Ancak “yaptığı her işte, her sözünde ve davranışında mutlaka bir hikmet vardır” sözü Allah’tan başkası için kullanılmaz. Çünkü insanın bilgisi, görüşü, eşyanın bütününü kavrama kabiliyeti ne kadar sınırlıysa hikmeti de o oranda sınırlıdır.

Hakîm isminin tecelli ettiği bu kişiler hayatta cereyan eden işlerin içyüzünü kavramış demektir. Çünkü o büyük resmi fark etmiş, hayatın sırrını sezmiş, olaylara bütün içinde bir anlam verebilmiştir. Hayatın sadece dünyadan ibaret olmadığını ve anlamın bu dar âlemle sınırlanmadığını bilmiştir. Bu idrak insanı kendi kontrolünde olmayan olaylar hakkında daha iyimser, daha sabırlı ve daha dirençli kılar. Hikmete talip olanın, Hakîm’in tecellisi nispetinde varlığın anlamını kavraması ve olanla olmayanda tecelli eden hayırları görmesi mümkün olur. (Fatır, 35/2.) Böyle insanlar yaşam olaylarının peşi sıra bilinçsiz bir şekilde sürüklenmez; yaşadığı her olay onu geliştiren bir fırsata dönüşür. Bilir ki, Allah Teala hikmetsiz iş yapmaz. O’nun her işi anlamlı ve gerektiği gibi olması demektir. Ancak insanın aciz kavrayışı çoğu zaman olaylardaki hikmeti idrak edemez. Bu sebeple insanlık hiçbir zaman vahiyden mahrum bırakılmamıştır. Vahiy yoluyla gelen bilgi, yaratılışın anlam ve hikmetini bilmenin tek yoludur. Varlığın hikmetini kavramak isteyen insan mutlaka vahiyden beslenmek zorundadır. (Yunus, 10/109.)
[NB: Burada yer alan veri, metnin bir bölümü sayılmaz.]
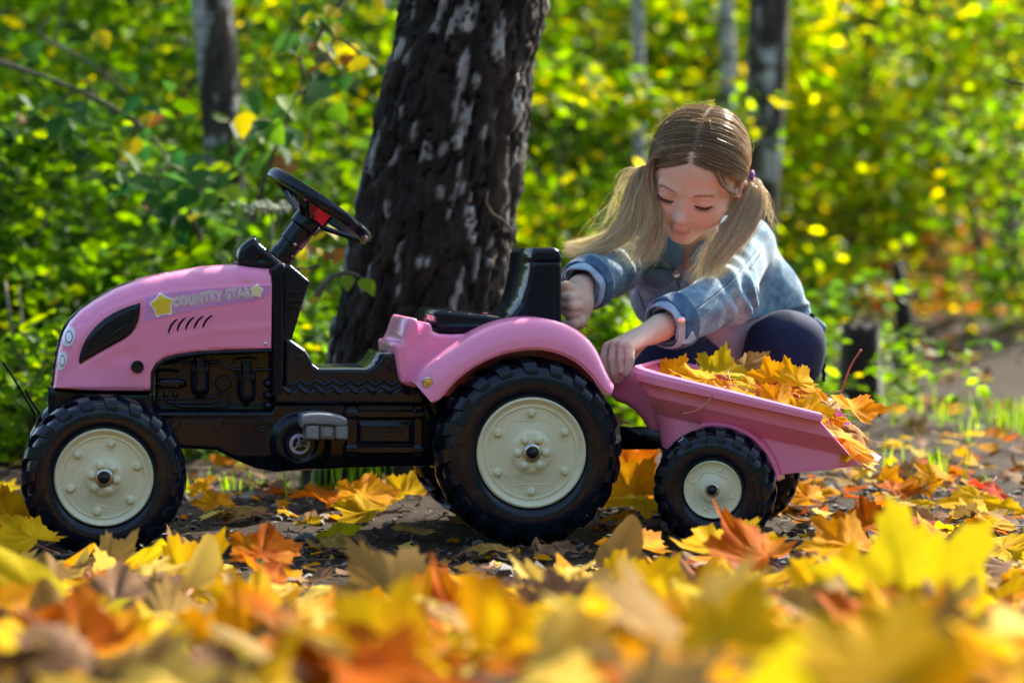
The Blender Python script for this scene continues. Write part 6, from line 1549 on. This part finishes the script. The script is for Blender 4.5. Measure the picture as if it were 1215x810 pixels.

Son olarak Hakîm olan Rabbimizin hikmet tecellilerine açık olmak için bilgi ve kavrayış gücünün yetmeyeceğini de hatırlatmamız gerekir. İslam uleması bu noktada davranışa dönüşmeyen, yani gereğine göre yaşanmayan bilginin hikmetle sonuçlanmayacağını özellikle vurgularlar. Hikmetin marifet ve bilgiden farkı da budur. Hikmetle amel arasındaki bu ilişkiyi Elmalılı şöyle açıklar: “İlim ve ameli cem edemeyene hakîm denmez."